Is it possible to...

Posted November 05, 2006 by Evan Tishuk

Everything written is, at best, a metaphor for a hidden reality. We rely on anaolgies and generalizations to merely approach a "full understanding." So my analogy de jour is that the internet is an echo of how the human brain really works. Hyperlinks are the same as mental links. The hard drives that store these words are the longest of long-term memories. The fiberoptics are the nerves.

Think about an elephant right now. You can probably rattle off dozens of words and ideas--gray, trunk, republican, largest land mammal, pachyderm, never forgets. Your mental hard drives just scanned for links to the elephant concept, translated those to words and delivered them via nerve fibers to your communication channels. The same thing happens when you type "elephant" into Google and scan the top ten results, or better still, find the wikipedia entry. The internet is the global nervous system of the industrialized world, replete with memories, senses, and rapid recall.

[Berners-Lee] said the new Web institute will try to foresee the next wave of Internet problems before they become crises.

The next step is consciousness. "Skynet begins to learn at a geometric rate. It becomes self-aware at 2:14 a.m. Eastern time, August 29th. In a panic, they try to pull the plug." No need for an institute, the Terminator already answered that question.

10 Comments

olivier blanchard ~ November 06, 2006

The internet is like, a construct of somethingsomethingsomething.

Evan Tishuk ~ November 06, 2006

I guess that's as good a description as any.

jimmy ~ November 07, 2006

Wait till IPv6 comes out and you can't comprehend a friggin 128-bit number.

The actual next step in the evolution of the internet is the ability for it to run every type of communication. With the Communication on one, scalable, cheap platform based upon easy to code standards, the next generation of services, entertainment, and communication and technologoy will be quick to implement then ever before. You will be able to think up a new business and have it running the next week.

I can't wait to watch movies in hologram form!

olivier blanchard ~ November 07, 2006

I can't remember where I read this, but it was about a year ago, and it was a statistic that pointed to the fact that more people around the globe experience their first taste of the internet through a portable device like a cell phone or PDA than a computer.

That's a pretty big shift from three or four years ago, when the internet was mostly accessed from personal computers.

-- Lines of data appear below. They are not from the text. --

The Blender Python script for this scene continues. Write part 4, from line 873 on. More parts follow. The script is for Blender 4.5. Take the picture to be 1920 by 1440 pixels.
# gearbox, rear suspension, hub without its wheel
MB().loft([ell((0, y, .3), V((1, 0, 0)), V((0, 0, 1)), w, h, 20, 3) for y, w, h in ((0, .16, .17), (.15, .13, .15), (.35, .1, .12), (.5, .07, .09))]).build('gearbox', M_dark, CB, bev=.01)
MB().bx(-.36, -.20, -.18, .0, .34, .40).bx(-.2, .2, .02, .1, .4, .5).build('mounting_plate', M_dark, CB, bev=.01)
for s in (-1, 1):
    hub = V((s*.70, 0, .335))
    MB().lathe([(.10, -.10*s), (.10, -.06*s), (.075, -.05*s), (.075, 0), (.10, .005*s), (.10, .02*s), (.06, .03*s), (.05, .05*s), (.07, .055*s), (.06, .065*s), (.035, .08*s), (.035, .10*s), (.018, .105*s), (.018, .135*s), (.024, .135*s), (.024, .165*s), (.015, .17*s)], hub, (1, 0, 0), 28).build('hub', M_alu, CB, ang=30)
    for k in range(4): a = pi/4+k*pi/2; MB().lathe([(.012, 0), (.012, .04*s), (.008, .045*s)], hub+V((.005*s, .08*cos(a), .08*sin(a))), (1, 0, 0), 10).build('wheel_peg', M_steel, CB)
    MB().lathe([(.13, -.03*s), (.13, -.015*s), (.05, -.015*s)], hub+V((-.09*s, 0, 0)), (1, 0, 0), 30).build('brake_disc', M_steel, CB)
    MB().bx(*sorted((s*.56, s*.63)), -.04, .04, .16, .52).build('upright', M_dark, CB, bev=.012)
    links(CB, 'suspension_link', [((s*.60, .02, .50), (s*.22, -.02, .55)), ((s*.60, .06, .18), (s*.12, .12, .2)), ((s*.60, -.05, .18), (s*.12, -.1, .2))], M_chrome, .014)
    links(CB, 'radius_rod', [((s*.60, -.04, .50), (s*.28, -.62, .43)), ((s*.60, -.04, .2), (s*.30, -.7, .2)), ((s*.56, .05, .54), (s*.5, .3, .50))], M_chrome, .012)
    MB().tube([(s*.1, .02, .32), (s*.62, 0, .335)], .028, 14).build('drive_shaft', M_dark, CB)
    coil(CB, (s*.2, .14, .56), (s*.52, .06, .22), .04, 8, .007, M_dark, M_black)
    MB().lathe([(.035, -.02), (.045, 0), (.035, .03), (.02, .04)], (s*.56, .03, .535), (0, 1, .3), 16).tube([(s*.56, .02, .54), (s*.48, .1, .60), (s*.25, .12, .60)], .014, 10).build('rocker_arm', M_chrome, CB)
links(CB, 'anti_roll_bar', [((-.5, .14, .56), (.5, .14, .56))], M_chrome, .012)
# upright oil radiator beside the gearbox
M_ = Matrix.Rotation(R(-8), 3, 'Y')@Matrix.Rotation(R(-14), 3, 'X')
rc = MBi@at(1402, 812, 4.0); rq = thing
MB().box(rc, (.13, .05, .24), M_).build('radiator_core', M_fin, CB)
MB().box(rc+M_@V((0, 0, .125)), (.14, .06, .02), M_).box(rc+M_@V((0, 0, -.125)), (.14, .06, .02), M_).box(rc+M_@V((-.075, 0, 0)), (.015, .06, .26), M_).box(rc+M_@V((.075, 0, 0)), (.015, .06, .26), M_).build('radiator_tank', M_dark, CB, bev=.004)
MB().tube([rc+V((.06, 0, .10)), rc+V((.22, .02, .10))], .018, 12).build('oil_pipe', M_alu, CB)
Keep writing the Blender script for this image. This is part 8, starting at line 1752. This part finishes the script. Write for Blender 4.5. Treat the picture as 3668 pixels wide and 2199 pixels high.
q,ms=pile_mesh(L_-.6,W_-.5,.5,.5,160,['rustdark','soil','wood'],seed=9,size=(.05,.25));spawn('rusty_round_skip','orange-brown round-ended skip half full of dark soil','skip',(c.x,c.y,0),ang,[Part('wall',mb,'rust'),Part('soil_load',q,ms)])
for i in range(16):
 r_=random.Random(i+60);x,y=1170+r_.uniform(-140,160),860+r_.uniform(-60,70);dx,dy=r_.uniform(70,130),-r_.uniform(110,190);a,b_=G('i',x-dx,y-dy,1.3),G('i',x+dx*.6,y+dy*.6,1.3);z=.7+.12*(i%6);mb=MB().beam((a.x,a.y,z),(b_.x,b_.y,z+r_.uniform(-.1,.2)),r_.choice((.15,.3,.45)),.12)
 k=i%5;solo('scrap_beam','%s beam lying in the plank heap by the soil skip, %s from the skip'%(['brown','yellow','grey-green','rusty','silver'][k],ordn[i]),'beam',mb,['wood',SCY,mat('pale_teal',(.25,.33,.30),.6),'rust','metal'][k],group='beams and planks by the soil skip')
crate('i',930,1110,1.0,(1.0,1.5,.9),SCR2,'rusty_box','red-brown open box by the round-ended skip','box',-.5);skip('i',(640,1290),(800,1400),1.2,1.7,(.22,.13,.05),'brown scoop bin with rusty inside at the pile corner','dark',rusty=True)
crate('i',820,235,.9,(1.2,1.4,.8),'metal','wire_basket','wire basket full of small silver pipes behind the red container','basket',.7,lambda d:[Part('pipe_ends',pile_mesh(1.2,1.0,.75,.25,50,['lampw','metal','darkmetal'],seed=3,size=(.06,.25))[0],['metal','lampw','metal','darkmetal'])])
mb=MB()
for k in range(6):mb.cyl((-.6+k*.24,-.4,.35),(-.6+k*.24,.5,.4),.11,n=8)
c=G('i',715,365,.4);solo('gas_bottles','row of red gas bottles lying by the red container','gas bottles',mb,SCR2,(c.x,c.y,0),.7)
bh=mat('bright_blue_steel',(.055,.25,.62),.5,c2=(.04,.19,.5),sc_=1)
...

In order for the evolution that you guys are talking about to take place, the interface also needs to evolve. Laptops are cool, but still too big. Cell phones are portable, but too small and limited. Also, being connected 24/7 is going to require the interface to be 'benevolent.' In other words, it can't be spamming us every ten minutes. It can't be beeping at us every twenty seconds.

Holy moly. I just had an idea. Gotta run.

ihatetrucks ~ November 08, 2006

The next step in internet revolution will be when mattel introduces the first lego based computer. This way when you get mad at the internet or at the below average results from an herbal enlargement product you heard about in an email from Iwantyourwang@hotchick.com you can just boot your computer across the room and not worry about it, you can always rebuild. I love legos, I miss building lego castles and then torturing small animals in the dungon.

nobrainer ~ November 08, 2006

The Legos bring up an interesting question.

With Legos of course, you can put the same building blocks togtether in a plethora of ways to achieve different outcomes.

Is this possible with a computer, or perhaps the internet? Or are the building blocks each too unique to?

Evan Tishuk ~ November 08, 2006

@ Nobrainer: Yes, to an extent, but to play with those infrastructural "legos" you still need a PhD. On a smaller scale though, isn't that what you're doing already when you write a blog post, or link to another site? You're essentially snapping in a new lego or reorganizing ones that were already there.

ihatetrucks ~ November 08, 2006

btw:

olivier blanchard ~ November 09, 2006

I just want a mood interface that I can set by turning a little wheel (like the one on my Canon EOS 20D), that lets my internet device know what type of information (and how much of it) I want to a) be exposed to, and b) interact with.

Like, if I'm in a bad mood, it acts like a gatekeeper... but it might search for something that will make me laugh or cheer me up all on its own because it's smart that way. And I don't mean lame pictures of kittens holding sniper rifles either. That's just weird.

Or if I'm in an inquisitive mood, it might hook me up with a great little SEED podcast (one can hope) or dig for a microcommunity of what some might call "kindred spirits"... except they'd call it something else because the term has already been claimed and trampled to death by the space cadets over on the not-so-West-End.

Jesus. If I hear that term one more time, my head is going to pop like a balloon.

Oh hell, just hook my brain up with a USB port and let her rip.

ihatetrucks ~ November 09, 2006

Somewhere in the vast universe that is the internet is a picture of a bunch of quake losers where one of them is procreating with a computer. If I am not in a good mood, I think my laptop is in the perfect postion to due something about it.